Book 3 focuses on the ministers who guided the faith of the New Englanders. According to Levy, some seventy-seven of these divines were graduates of Cambridge and Oxford and were practicing in England before coming to America. Dozens followed them. The measure that Mather uses for these ministers’ greatness is ethical significance. As with the governors, these pastors follow a similar pattern of sainthood, according to David Levin. Although they struggled with doubt and uncertainty, all glorified God and instructed posterity by their example.

Book 4 notes the early and essential role Harvard College played in developing new spiritual leaders in the colonies. Mather’s father was president of the college, and several of his commencement addresses (in Latin) are included in the Magnalia Christi Americana. Later in his life, Mather would be disappointed that he himself was not to be appointed to the college’s presidency. He did attend the school, however, beginning at the age of twelve. This book sketches nine ministers’ lives, all earning Harvard degrees. Book 5 is a discussion of the congregational churches in New England and the synods in which representatives of individual congregations agreed on organizational structure, membership requirements, and other matters of the church polity.

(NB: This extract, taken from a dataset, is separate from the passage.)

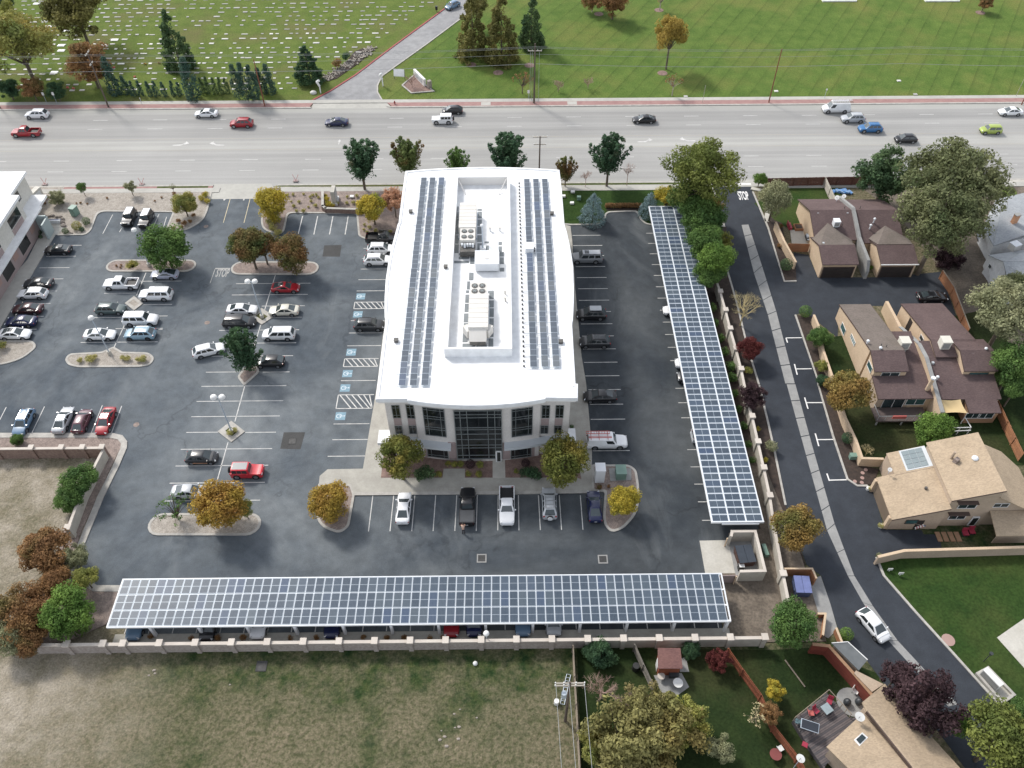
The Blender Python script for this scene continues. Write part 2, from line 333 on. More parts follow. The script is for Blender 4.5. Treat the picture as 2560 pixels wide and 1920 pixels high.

Book 6 concerns what Mather calls wonderful providences that illustrate God’s hand at work in New England. Among the examples cited are rewards of the worthy and punishments of the sinful. Some examples recount deliverance from storms at sea, a frequent source of anxiety for the colonists who depended on ships to bring their loved ones and supplies; other examples involve remarkable conversions, including those of Native Americans. Mather also cites instances of witchcraft and demon possession. All these events have a supernatural aura that challenges the rationality and skepticism of the times.

The final book of the Magnalia Christi Americana describes various tribulations, from Indian wars to heretics in the church to political problems with England’s governance of the colony. Each problem, to Mather’s way of thinking, is ultimately the result of sinfulness among the colonists themselves, which causes God to punish them. He includes his own jeremiad on the subject, which warns of further retribution if the colony does not reform itself.

Sacvan Bercovitch argues that the apocalyptic nature of the Magnalia Christi Americana establishes very early on in American history a corporate American identity. It is one of the first prophetic books in American literature, and may be less significant as history than as myth and archetype. Mather’s treating America as exceptional in both its creation and central role in world history has greatly influenced American thought, including the ideas of such literary figures as Benjamin Franklin, Ralph Waldo Emerson, Henry Wadsworth Longfellow, Harriet Beecher Stowe, and Nathaniel Hawthorne. The Magnalia Christi Americana set an important standard by which Americans came to identify themselves.